Nada más democrático y progresista, pues, que ese vaso de mosto que, en manos de gente humilde de pelliza y gorra, desafiaba cada tarde en los casinos y tabernas del Aljarafe la prohibición de ejercitar lo más sospechoso para toda dictadura que es el don de hablar.
Muchas de las bodegas y tabernas del Aljarafe ofrecen vino y sólo vino, a palo seco. Si acaso unos altramuces o unos frutos secos para acompañarlo. Bueno será, por tanto, acompañarlo con una caldereta de cerdo o de cordero, tan típicas de esta zona; o mejor, de un tostón al aljarafeño modo, que no es el cochinillo del norte, sino el pan llamado boba o media boba regado con aceite, de oliva por supuesto, y con unas sardinas hechas en la candela.

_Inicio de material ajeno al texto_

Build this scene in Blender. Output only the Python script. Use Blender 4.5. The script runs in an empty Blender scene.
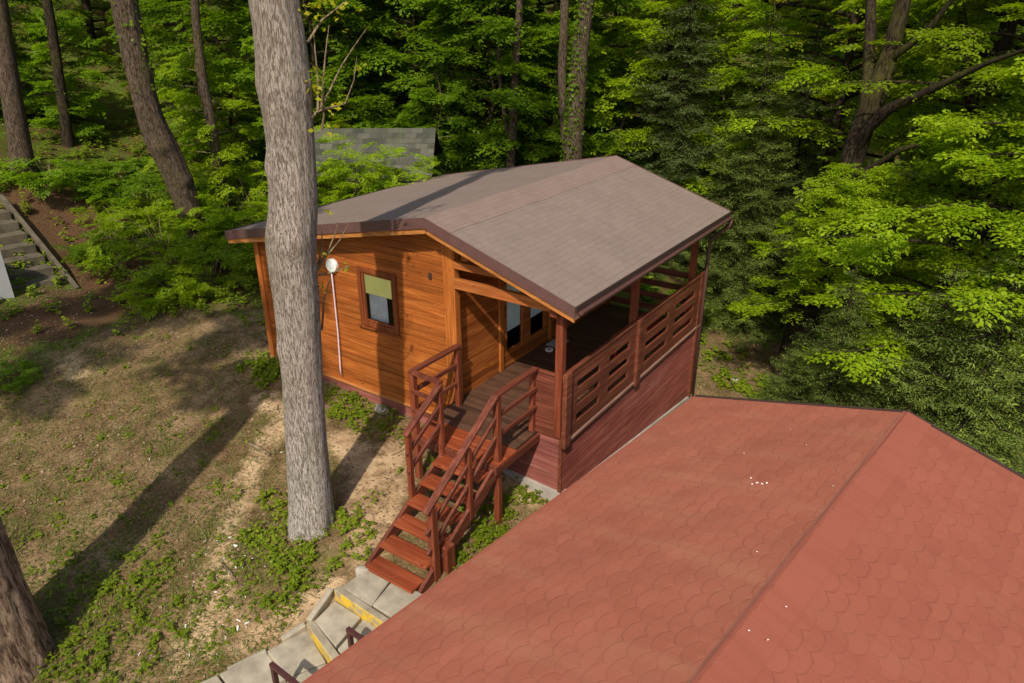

A estas alturas, habremos regado el paladar con el sabor antiguo del buen mosto y la memoria con estampas teñidas por el sepia de los años contemplando a un tabernero que anota con tiza un precio parco, escueto, sobre el mostrador de madera untada o sobre el bocoy mismo del vino adornado con una estampa rociera en el que un cartel recuerda que “Faltan 190 días” para que el aire de la marisma bese a la Virgen, allá en Almonte. Hay que rescatar esos templos laicos del mosto, los de la infancia perdida, que son catacumbas que el tiempo va enterrando sin que apenas nos demos cuenta.